Pero hombre, quizás Su Señoría se ha pasado. Me refiero a una juez de Madrid, toda ecuanimidad, como corresponde a una del oficio, quien ha aceptado una querella sobre la opinión del alcalde de Madrid, partidario de retirar a los mendigos de las calles. Al parecer, la asociación Preeminencia del Derecho, una de esas maravillosas instituciones creadas para demandar al prójimo ante los tribunales, considera que sus palabras pueden incitar a la discriminación.
No me gusta la propuesta de Gallardón pero dudo mucho que me incite a discriminar a los mendigos. Son, sencillamente, ganas de fastidiar utilizando los tribunales. Y son, por parte de Su Señoría, con todo respeto y en mi modesta opinión, ganas de gastar dinero público.
Y el problema parece ir más allá. La reciente sentencia sobre la familia Tous revela hasta qué punto los sentimientos de los profesionales de la justicia y los del pueblo al que se administra difieren un tanto.
A ver, el yerno de los Tous, dispara contra unos delincuentes que habían entrado en la residencia familiar y mata a uno de ellos. De inmediato la jueza le mete en prisión alegando que esto no es el salvaje oeste.
En trazos gruesos, resulta que la cosa pasa a juicio y mira por dónde, el jurado no piensa del mismo modo, así que les absuelve. Eso sí, Su Señoría. La del juicio oral, decide que debe abonar una multa al fallecido.
Al parecer, las dos señorías eran más "garantistas", mientras el pueblo, es decir, el jurado, consideraba que si entran en tu casa, seas pobre o rico, debes defender tu hogar. El divorcio entre los profesionales de la justicia y el pueblo que les nombra, aunque sea de forma muy indirecta es patente.

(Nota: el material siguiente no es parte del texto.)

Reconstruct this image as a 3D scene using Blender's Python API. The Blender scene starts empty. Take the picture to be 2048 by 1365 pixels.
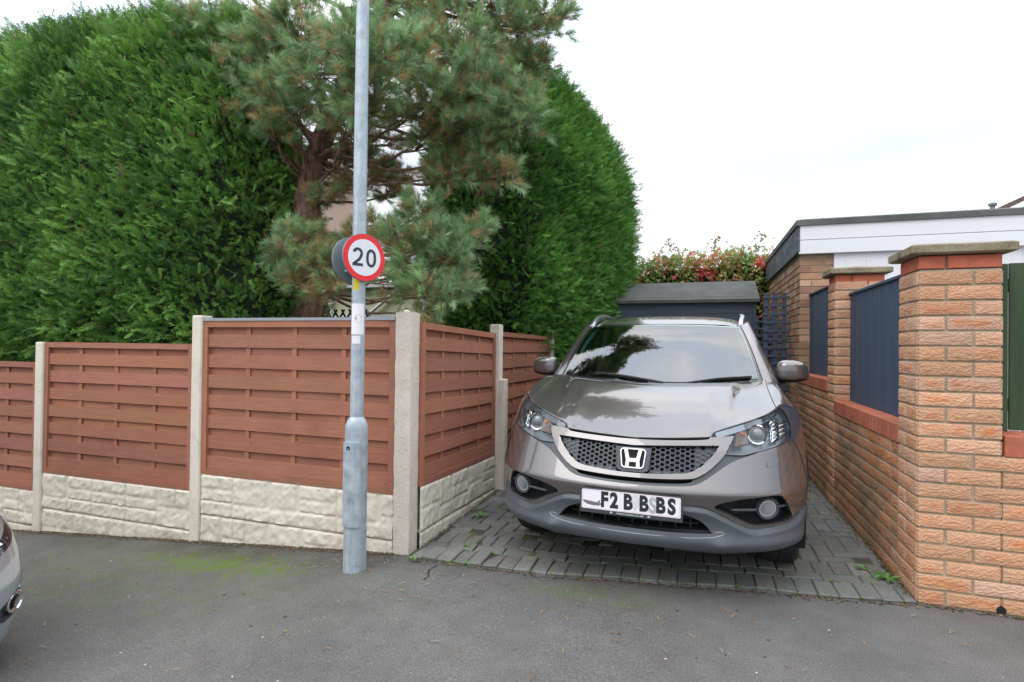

Es el justo quien debe impartir justicia, no el entendido en leyes. El jurado es un buen invento. Pero hay algo más: los jueces también deben ser elegidos por el pueblo, no por el Gobierno o el Parlamento. Al menos en su base. En materia de moral -decía Chesterton- consultad al pueblo. Y resulta que la justicia no es otra cosa que moral. De hecho, en las Sagradas Escrituras justo y santo eran una misma cosa.